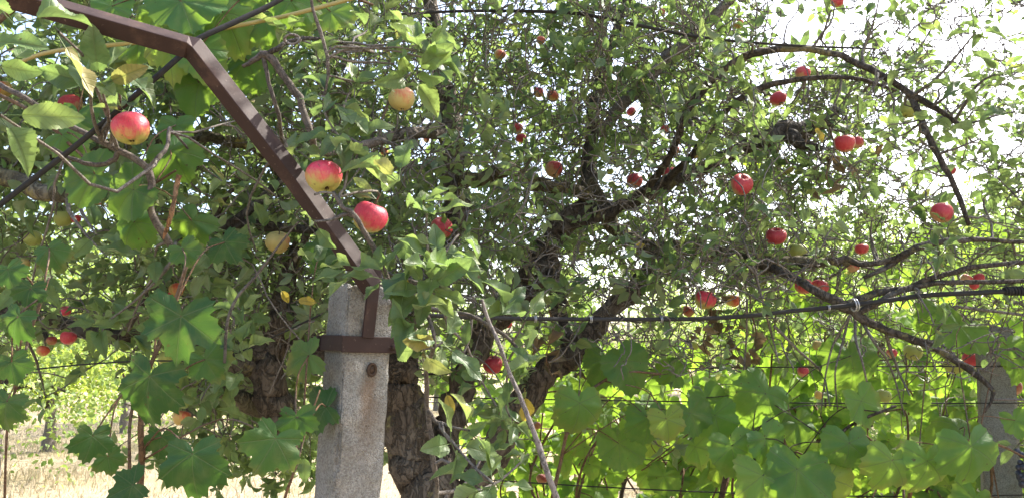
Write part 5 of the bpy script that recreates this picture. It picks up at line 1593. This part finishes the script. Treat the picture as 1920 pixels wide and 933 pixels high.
FT = [far_tree_mesh(1, 9000, 1.7, .8, 3.4, .085), far_tree_mesh(2, 9000, 1.9, .9, 3.9, .085), far_tree_mesh(3, 9000, 1.5, .4, 3.4, .15, True), far_tree_mesh(4, 6000, 1.2, .75, 2.3, .08)]
for k, f in enumerate(FT):
    f[0].materials.append(M['stick']); f[1].materials.append(M['bark']); f[2].materials.append(M['far_leaf'] if k != 3 else M['bright_leaf'])
def far_tree(kind, px, dist, scale, rot, label):
    x = (px - 960) / F * dist
    r = empty('orchard_tree' if kind != 2 else 'willow_bush', (x, dist, 0)); r.rotation_euler.z = rot; r.scale = (scale, scale, scale)
    tag(r, label, 'tree' if kind != 2 else 'bush', 'trees beyond the vineyard')
    for nm, m in zip(('trunk', 'limbs', 'crown'), FT[kind]):
        c = bpy.data.objects.new(nm, m); COL.objects.link(c); c.parent = r
far_tree(3, 108, 13.6, 1.0, .3, 'bright yellow green young tree with thin bare trunk in the dry field')
far_tree(0, 5, 10.4, 1.1, 1.0, 'orchard tree with pale thick trunk at the field edge of the photo')
far_tree(1, 250, 17, 1.0, 2.1, 'sunlit orchard tree behind the yellow green young one')
far_tree(0, 400, 21, 1.1, 4, 'orchard tree across the field behind the broken stub')
far_tree(1, 560, 15, 1.0, 5, 'orchard tree standing hidden behind the concrete post')
far_tree(0, 820, 24, 1.1, .8, 'pale orchard tree seen between the old trunks')
far_tree(1, 1180, 26, 1.1, 3, 'pale distant tree seen through the gap under the cable')
far_tree(0, 1420, 22, 1.0, 2, 'distant tree behind the withered brown leaves')
far_tree(2, 1600, 12, 1.0, 1, 'narrow leaved bush behind the branch hub')
far_tree(2, 1790, 9.0, 0.82, 3, 'narrow leaved bush rising behind the dark concrete post')
far_tree(1, 1960, 18, 1.1, 1.7, 'tree in the corner beyond the dark post')
far_tree(2, 1985, 11, 1.0, 5.2, 'narrow leaved bush at the photo edge beyond the post')
for k, (px, ds) in enumerate(((60, 34), (330, 30), (640, 38), (980, 40), (1300, 36), (1560, 30), (1760, 36))):
    far_tree(k % 2, px, ds, 1.2 + .2 * (k % 3), k * 1.3, ['far tree behind the pale trunk of the field', 'far tree behind the sunlit orchard tree', 'far tree behind the post and the old trunk', 'far tree below the dark hollow of the crown', 'far tree behind the plump apple over the cable', 'far tree behind the narrow leaved hub bush', 'far tree behind the post bush'][k])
_ _ _ _ _ _ _
◆ Brief:
Extract the full listing above verbatim; pictures are to be left out of the copy.

◆ Answer to this task:
Write part 5 of the bpy script that recreates this picture. It picks up at line 1593. This part finishes the script. Treat the picture as 1920 pixels wide and 933 pixels high.
FT = [far_tree_mesh(1, 9000, 1.7, .8, 3.4, .085), far_tree_mesh(2, 9000, 1.9, .9, 3.9, .085), far_tree_mesh(3, 9000, 1.5, .4, 3.4, .15, True), far_tree_mesh(4, 6000, 1.2, .75, 2.3, .08)]
for k, f in enumerate(FT):
    f[0].materials.append(M['stick']); f[1].materials.append(M['bark']); f[2].materials.append(M['far_leaf'] if k != 3 else M['bright_leaf'])
def far_tree(kind, px, dist, scale, rot, label):
    x = (px - 960) / F * dist
    r = empty('orchard_tree' if kind != 2 else 'willow_bush', (x, dist, 0)); r.rotation_euler.z = rot; r.scale = (scale, scale, scale)
    tag(r, label, 'tree' if kind != 2 else 'bush', 'trees beyond the vineyard')
    for nm, m in zip(('trunk', 'limbs', 'crown'), FT[kind]):
        c = bpy.data.objects.new(nm, m); COL.objects.link(c); c.parent = r
far_tree(3, 108, 13.6, 1.0, .3, 'bright yellow green young tree with thin bare trunk in the dry field')
far_tree(0, 5, 10.4, 1.1, 1.0, 'orchard tree with pale thick trunk at the field edge of the photo')
far_tree(1, 250, 17, 1.0, 2.1, 'sunlit orchard tree behind the yellow green young one')
far_tree(0, 400, 21, 1.1, 4, 'orchard tree across the field behind the broken stub')
far_tree(1, 560, 15, 1.0, 5, 'orchard tree standing hidden behind the concrete post')
far_tree(0, 820, 24, 1.1, .8, 'pale orchard tree seen between the old trunks')
far_tree(1, 1180, 26, 1.1, 3, 'pale distant tree seen through the gap under the cable')
far_tree(0, 1420, 22, 1.0, 2, 'distant tree behind the withered brown leaves')
far_tree(2, 1600, 12, 1.0, 1, 'narrow leaved bush behind the branch hub')
far_tree(2, 1790, 9.0, 0.82, 3, 'narrow leaved bush rising behind the dark concrete post')
far_tree(1, 1960, 18, 1.1, 1.7, 'tree in the corner beyond the dark post')
far_tree(2, 1985, 11, 1.0, 5.2, 'narrow leaved bush at the photo edge beyond the post')
for k, (px, ds) in enumerate(((60, 34), (330, 30), (640, 38), (980, 40), (1300, 36), (1560, 30), (1760, 36))):
    far_tree(k % 2, px, ds, 1.2 + .2 * (k % 3), k * 1.3, ['far tree behind the pale trunk of the field', 'far tree behind the sunlit orchard tree', 'far tree behind the post and the old trunk', 'far tree below the dark hollow of the crown', 'far tree behind the plump apple over the cable', 'far tree behind the narrow leaved hub bush', 'far tree behind the post bush'][k])